It was certainly windy last night and this morning in my neck of the woods. Monday also happens to be our recycling collection day, so most people dutifully put their boxes out on the street the night before. Our local council supplies open boxes (i.e. no lids), which obviously don't stop the contents (especially lightweight items like empty plastic bottles) from blowing all over the streets, which is just what had happened this morning.
I'm expect in the short term that retro fitting lids onto the boxes would be cost prohibitive, so in the meantime it relies on householders to sort their own solution, which given the time it took for people to take recycling more seriously won't be fast in coming.
To me this indicative of poor planning at a council level, exacerbated due to the need to get a solution in place very quickly, no doubt to meet the demands of central government policy at the time, which in turn was probably driven by European targets.
It was on the same journey to work this morning listening to Radio 4 (I find listening to politicians getting some verbal abuse for avoiding the question etc. raises my spirits on the journey into work).
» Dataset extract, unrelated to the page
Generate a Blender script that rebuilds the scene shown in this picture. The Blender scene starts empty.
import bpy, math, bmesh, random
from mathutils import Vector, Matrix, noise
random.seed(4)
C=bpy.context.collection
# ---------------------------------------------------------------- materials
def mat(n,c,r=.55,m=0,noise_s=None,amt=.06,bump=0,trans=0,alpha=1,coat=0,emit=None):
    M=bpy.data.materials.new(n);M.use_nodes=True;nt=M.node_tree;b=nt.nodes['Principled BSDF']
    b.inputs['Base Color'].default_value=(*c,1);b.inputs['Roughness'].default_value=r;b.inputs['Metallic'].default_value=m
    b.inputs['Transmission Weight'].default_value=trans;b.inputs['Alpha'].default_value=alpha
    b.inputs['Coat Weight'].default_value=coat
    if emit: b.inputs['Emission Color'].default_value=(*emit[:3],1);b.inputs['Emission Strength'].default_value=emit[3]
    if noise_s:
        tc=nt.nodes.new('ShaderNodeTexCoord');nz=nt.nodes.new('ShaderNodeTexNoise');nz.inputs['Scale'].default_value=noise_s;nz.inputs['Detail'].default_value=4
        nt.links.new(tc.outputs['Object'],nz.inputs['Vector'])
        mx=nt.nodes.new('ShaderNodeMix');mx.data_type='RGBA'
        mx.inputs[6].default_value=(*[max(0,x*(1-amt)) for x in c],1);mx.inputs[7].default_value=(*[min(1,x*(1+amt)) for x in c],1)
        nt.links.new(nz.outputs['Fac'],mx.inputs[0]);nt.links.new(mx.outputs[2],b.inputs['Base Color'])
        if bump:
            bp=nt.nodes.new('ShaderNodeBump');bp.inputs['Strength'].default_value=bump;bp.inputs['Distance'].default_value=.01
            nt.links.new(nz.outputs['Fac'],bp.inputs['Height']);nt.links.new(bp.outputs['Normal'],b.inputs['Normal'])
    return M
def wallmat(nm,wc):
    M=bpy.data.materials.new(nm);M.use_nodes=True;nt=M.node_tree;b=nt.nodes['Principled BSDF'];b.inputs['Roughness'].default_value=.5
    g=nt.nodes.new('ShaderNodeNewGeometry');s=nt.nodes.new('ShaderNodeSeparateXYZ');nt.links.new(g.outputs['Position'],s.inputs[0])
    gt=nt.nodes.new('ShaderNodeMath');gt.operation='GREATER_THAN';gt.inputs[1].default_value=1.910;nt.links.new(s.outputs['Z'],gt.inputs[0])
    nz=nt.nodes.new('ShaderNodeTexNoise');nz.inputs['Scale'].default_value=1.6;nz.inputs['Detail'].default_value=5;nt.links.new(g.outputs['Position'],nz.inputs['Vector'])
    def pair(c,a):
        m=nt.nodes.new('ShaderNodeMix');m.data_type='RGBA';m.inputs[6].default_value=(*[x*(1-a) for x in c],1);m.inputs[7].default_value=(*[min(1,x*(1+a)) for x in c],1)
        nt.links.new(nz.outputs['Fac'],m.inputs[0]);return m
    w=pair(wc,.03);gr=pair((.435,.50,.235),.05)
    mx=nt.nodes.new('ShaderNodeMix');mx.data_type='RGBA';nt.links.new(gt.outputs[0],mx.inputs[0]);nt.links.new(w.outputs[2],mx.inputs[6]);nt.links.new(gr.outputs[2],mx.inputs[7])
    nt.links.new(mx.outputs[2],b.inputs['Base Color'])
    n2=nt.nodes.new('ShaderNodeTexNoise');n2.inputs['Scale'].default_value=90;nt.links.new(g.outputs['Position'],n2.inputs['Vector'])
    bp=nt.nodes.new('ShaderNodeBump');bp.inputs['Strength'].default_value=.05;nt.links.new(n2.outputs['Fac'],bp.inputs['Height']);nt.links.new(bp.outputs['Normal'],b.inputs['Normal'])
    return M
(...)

Lord Turner (pic below) was discussing the climate report he's pulling together (for Dec? I think) and the fact that building coal fired power stations maybe ok, as we can retro fit carbon capture technology when it's a) proven at scale and b) proven we want to afford it. No doubt retro fitting to existing power plants will by that time probably cost more than to build a new plant.
Just goes to show that doing some proper planning from the 'get go' is probably is cheaper in the long run and gets you where you want to be first time around (maybe 2nd time, but certainly not 5th or 6th).
So today I'll try and practice what I preach and ensure we get our planning into order.